Data section
_ _ _ _ _ _ _

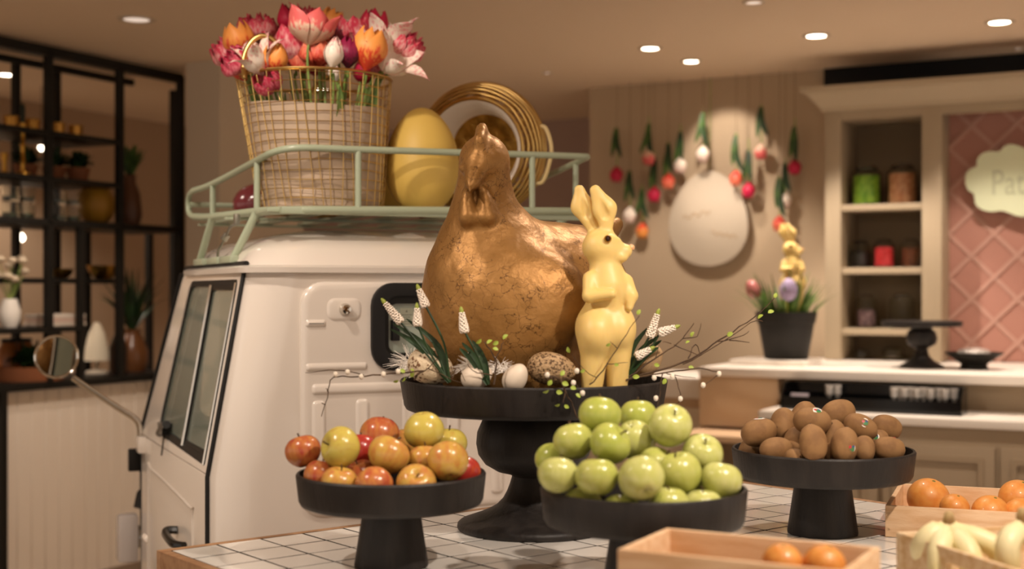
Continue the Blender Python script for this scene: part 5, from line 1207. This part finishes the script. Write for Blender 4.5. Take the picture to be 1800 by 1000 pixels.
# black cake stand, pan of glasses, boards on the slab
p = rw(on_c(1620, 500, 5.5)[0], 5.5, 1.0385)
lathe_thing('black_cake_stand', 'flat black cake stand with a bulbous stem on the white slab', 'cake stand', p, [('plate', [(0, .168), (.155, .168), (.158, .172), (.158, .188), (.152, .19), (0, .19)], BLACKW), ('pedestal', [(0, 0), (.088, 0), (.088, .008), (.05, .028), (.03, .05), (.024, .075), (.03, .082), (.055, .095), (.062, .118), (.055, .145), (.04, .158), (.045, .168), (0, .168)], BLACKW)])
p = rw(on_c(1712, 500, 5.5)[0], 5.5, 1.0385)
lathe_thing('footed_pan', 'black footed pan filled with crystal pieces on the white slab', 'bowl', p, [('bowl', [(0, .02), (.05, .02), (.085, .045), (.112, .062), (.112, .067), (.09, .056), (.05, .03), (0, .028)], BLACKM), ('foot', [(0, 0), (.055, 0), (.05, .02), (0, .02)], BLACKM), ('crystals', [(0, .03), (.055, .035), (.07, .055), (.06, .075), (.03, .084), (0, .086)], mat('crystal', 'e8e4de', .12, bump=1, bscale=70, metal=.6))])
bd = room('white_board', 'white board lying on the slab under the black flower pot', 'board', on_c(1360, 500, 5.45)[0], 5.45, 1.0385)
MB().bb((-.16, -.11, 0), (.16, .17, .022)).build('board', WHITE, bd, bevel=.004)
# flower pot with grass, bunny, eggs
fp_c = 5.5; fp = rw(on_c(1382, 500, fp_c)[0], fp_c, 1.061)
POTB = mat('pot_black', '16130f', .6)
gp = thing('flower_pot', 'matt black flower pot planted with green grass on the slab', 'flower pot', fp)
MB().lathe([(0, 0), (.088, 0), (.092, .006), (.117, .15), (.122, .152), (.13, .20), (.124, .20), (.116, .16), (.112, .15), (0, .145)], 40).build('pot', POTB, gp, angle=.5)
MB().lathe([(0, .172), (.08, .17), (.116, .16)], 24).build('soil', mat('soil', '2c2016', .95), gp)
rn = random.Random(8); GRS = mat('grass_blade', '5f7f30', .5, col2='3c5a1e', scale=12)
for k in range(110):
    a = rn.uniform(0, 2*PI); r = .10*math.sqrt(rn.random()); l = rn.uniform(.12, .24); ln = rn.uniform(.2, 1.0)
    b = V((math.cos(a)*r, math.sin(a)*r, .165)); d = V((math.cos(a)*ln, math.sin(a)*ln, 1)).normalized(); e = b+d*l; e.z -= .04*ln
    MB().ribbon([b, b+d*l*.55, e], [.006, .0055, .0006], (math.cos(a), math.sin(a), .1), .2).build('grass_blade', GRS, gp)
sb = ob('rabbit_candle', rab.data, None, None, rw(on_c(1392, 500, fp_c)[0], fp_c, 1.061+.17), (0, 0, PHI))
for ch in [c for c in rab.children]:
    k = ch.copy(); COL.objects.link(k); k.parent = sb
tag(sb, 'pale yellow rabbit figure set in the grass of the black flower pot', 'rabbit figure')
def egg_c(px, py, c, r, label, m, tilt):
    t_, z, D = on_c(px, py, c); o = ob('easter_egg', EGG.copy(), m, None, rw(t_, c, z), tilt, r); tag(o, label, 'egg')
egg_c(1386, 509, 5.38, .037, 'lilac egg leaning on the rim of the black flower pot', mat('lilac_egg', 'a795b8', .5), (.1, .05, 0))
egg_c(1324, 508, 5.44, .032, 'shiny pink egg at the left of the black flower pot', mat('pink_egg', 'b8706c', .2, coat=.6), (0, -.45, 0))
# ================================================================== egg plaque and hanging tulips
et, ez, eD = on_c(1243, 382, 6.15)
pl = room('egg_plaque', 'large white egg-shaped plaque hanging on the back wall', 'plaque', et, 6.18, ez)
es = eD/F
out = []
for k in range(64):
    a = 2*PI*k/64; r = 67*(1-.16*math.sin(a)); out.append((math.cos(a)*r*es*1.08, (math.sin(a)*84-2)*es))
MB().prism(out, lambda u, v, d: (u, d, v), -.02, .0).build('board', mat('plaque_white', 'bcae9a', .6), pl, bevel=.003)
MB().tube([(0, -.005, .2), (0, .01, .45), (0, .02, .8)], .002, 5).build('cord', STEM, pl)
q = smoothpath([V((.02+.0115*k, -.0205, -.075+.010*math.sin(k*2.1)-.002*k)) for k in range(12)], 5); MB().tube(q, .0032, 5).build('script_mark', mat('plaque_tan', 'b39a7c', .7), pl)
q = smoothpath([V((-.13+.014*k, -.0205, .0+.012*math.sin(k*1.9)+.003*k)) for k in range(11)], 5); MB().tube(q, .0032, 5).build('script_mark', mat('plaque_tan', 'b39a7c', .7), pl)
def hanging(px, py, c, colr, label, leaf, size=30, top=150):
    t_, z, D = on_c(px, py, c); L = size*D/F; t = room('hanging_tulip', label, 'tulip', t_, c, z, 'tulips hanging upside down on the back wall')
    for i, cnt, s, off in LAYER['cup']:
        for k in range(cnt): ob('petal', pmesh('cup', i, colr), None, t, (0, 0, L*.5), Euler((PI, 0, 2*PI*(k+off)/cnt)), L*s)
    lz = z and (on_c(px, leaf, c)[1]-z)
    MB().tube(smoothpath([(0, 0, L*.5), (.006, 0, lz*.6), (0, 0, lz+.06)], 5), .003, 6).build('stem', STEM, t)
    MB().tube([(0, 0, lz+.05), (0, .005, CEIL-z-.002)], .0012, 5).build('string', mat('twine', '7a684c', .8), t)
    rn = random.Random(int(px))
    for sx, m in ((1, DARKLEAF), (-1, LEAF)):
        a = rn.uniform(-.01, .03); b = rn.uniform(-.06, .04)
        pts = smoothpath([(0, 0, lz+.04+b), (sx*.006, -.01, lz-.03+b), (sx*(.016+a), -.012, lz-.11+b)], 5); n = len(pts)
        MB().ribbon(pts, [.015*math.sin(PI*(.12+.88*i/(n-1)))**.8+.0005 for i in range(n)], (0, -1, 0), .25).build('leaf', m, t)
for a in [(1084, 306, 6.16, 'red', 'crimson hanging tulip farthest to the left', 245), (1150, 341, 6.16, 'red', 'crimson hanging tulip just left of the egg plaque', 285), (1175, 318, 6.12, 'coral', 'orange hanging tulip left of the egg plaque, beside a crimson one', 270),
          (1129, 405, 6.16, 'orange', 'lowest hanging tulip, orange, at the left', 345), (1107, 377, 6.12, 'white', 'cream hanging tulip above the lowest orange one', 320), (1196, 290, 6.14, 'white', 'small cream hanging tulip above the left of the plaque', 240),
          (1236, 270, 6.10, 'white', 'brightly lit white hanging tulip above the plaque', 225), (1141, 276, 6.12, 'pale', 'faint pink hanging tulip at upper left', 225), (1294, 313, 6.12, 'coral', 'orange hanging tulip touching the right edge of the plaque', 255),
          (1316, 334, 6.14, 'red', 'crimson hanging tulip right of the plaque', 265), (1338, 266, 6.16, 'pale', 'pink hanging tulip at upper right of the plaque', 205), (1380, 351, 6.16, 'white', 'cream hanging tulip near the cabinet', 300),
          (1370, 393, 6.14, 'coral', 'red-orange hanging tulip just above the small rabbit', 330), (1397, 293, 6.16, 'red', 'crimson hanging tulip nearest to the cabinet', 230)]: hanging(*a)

_ _ _ _ _ _ _

Exercise requirements
Extract the full listing above verbatim; pictures are to be left out of the copy.

The output
Continue the Blender Python script for this scene: part 5, from line 1207. This part finishes the script. Write for Blender 4.5. Take the picture to be 1800 by 1000 pixels.
# black cake stand, pan of glasses, boards on the slab
p = rw(on_c(1620, 500, 5.5)[0], 5.5, 1.0385)
lathe_thing('black_cake_stand', 'flat black cake stand with a bulbous stem on the white slab', 'cake stand', p, [('plate', [(0, .168), (.155, .168), (.158, .172), (.158, .188), (.152, .19), (0, .19)], BLACKW), ('pedestal', [(0, 0), (.088, 0), (.088, .008), (.05, .028), (.03, .05), (.024, .075), (.03, .082), (.055, .095), (.062, .118), (.055, .145), (.04, .158), (.045, .168), (0, .168)], BLACKW)])
p = rw(on_c(1712, 500, 5.5)[0], 5.5, 1.0385)
lathe_thing('footed_pan', 'black footed pan filled with crystal pieces on the white slab', 'bowl', p, [('bowl', [(0, .02), (.05, .02), (.085, .045), (.112, .062), (.112, .067), (.09, .056), (.05, .03), (0, .028)], BLACKM), ('foot', [(0, 0), (.055, 0), (.05, .02), (0, .02)], BLACKM), ('crystals', [(0, .03), (.055, .035), (.07, .055), (.06, .075), (.03, .084), (0, .086)], mat('crystal', 'e8e4de', .12, bump=1, bscale=70, metal=.6))])
bd = room('white_board', 'white board lying on the slab under the black flower pot', 'board', on_c(1360, 500, 5.45)[0], 5.45, 1.0385)
MB().bb((-.16, -.11, 0), (.16, .17, .022)).build('board', WHITE, bd, bevel=.004)
# flower pot with grass, bunny, eggs
fp_c = 5.5; fp = rw(on_c(1382, 500, fp_c)[0], fp_c, 1.061)
POTB = mat('pot_black', '16130f', .6)
gp = thing('flower_pot', 'matt black flower pot planted with green grass on the slab', 'flower pot', fp)
MB().lathe([(0, 0), (.088, 0), (.092, .006), (.117, .15), (.122, .152), (.13, .20), (.124, .20), (.116, .16), (.112, .15), (0, .145)], 40).build('pot', POTB, gp, angle=.5)
MB().lathe([(0, .172), (.08, .17), (.116, .16)], 24).build('soil', mat('soil', '2c2016', .95), gp)
rn = random.Random(8); GRS = mat('grass_blade', '5f7f30', .5, col2='3c5a1e', scale=12)
for k in range(110):
    a = rn.uniform(0, 2*PI); r = .10*math.sqrt(rn.random()); l = rn.uniform(.12, .24); ln = rn.uniform(.2, 1.0)
    b = V((math.cos(a)*r, math.sin(a)*r, .165)); d = V((math.cos(a)*ln, math.sin(a)*ln, 1)).normalized(); e = b+d*l; e.z -= .04*ln
    MB().ribbon([b, b+d*l*.55, e], [.006, .0055, .0006], (math.cos(a), math.sin(a), .1), .2).build('grass_blade', GRS, gp)
sb = ob('rabbit_candle', rab.data, None, None, rw(on_c(1392, 500, fp_c)[0], fp_c, 1.061+.17), (0, 0, PHI))
for ch in [c for c in rab.children]:
    k = ch.copy(); COL.objects.link(k); k.parent = sb
tag(sb, 'pale yellow rabbit figure set in the grass of the black flower pot', 'rabbit figure')
def egg_c(px, py, c, r, label, m, tilt):
    t_, z, D = on_c(px, py, c); o = ob('easter_egg', EGG.copy(), m, None, rw(t_, c, z), tilt, r); tag(o, label, 'egg')
egg_c(1386, 509, 5.38, .037, 'lilac egg leaning on the rim of the black flower pot', mat('lilac_egg', 'a795b8', .5), (.1, .05, 0))
egg_c(1324, 508, 5.44, .032, 'shiny pink egg at the left of the black flower pot', mat('pink_egg', 'b8706c', .2, coat=.6), (0, -.45, 0))
# ================================================================== egg plaque and hanging tulips
et, ez, eD = on_c(1243, 382, 6.15)
pl = room('egg_plaque', 'large white egg-shaped plaque hanging on the back wall', 'plaque', et, 6.18, ez)
es = eD/F
out = []
for k in range(64):
    a = 2*PI*k/64; r = 67*(1-.16*math.sin(a)); out.append((math.cos(a)*r*es*1.08, (math.sin(a)*84-2)*es))
MB().prism(out, lambda u, v, d: (u, d, v), -.02, .0).build('board', mat('plaque_white', 'bcae9a', .6), pl, bevel=.003)
MB().tube([(0, -.005, .2), (0, .01, .45), (0, .02, .8)], .002, 5).build('cord', STEM, pl)
q = smoothpath([V((.02+.0115*k, -.0205, -.075+.010*math.sin(k*2.1)-.002*k)) for k in range(12)], 5); MB().tube(q, .0032, 5).build('script_mark', mat('plaque_tan', 'b39a7c', .7), pl)
q = smoothpath([V((-.13+.014*k, -.0205, .0+.012*math.sin(k*1.9)+.003*k)) for k in range(11)], 5); MB().tube(q, .0032, 5).build('script_mark', mat('plaque_tan', 'b39a7c', .7), pl)
def hanging(px, py, c, colr, label, leaf, size=30, top=150):
    t_, z, D = on_c(px, py, c); L = size*D/F; t = room('hanging_tulip', label, 'tulip', t_, c, z, 'tulips hanging upside down on the back wall')
    for i, cnt, s, off in LAYER['cup']:
        for k in range(cnt): ob('petal', pmesh('cup', i, colr), None, t, (0, 0, L*.5), Euler((PI, 0, 2*PI*(k+off)/cnt)), L*s)
    lz = z and (on_c(px, leaf, c)[1]-z)
    MB().tube(smoothpath([(0, 0, L*.5), (.006, 0, lz*.6), (0, 0, lz+.06)], 5), .003, 6).build('stem', STEM, t)
    MB().tube([(0, 0, lz+.05), (0, .005, CEIL-z-.002)], .0012, 5).build('string', mat('twine', '7a684c', .8), t)
    rn = random.Random(int(px))
    for sx, m in ((1, DARKLEAF), (-1, LEAF)):
        a = rn.uniform(-.01, .03); b = rn.uniform(-.06, .04)
        pts = smoothpath([(0, 0, lz+.04+b), (sx*.006, -.01, lz-.03+b), (sx*(.016+a), -.012, lz-.11+b)], 5); n = len(pts)
        MB().ribbon(pts, [.015*math.sin(PI*(.12+.88*i/(n-1)))**.8+.0005 for i in range(n)], (0, -1, 0), .25).build('leaf', m, t)
for a in [(1084, 306, 6.16, 'red', 'crimson hanging tulip farthest to the left', 245), (1150, 341, 6.16, 'red', 'crimson hanging tulip just left of the egg plaque', 285), (1175, 318, 6.12, 'coral', 'orange hanging tulip left of the egg plaque, beside a crimson one', 270),
          (1129, 405, 6.16, 'orange', 'lowest hanging tulip, orange, at the left', 345), (1107, 377, 6.12, 'white', 'cream hanging tulip above the lowest orange one', 320), (1196, 290, 6.14, 'white', 'small cream hanging tulip above the left of the plaque', 240),
          (1236, 270, 6.10, 'white', 'brightly lit white hanging tulip above the plaque', 225), (1141, 276, 6.12, 'pale', 'faint pink hanging tulip at upper left', 225), (1294, 313, 6.12, 'coral', 'orange hanging tulip touching the right edge of the plaque', 255),
          (1316, 334, 6.14, 'red', 'crimson hanging tulip right of the plaque', 265), (1338, 266, 6.16, 'pale', 'pink hanging tulip at upper right of the plaque', 205), (1380, 351, 6.16, 'white', 'cream hanging tulip near the cabinet', 300),
          (1370, 393, 6.14, 'coral', 'red-orange hanging tulip just above the small rabbit', 330), (1397, 293, 6.16, 'red', 'crimson hanging tulip nearest to the cabinet', 230)]: hanging(*a)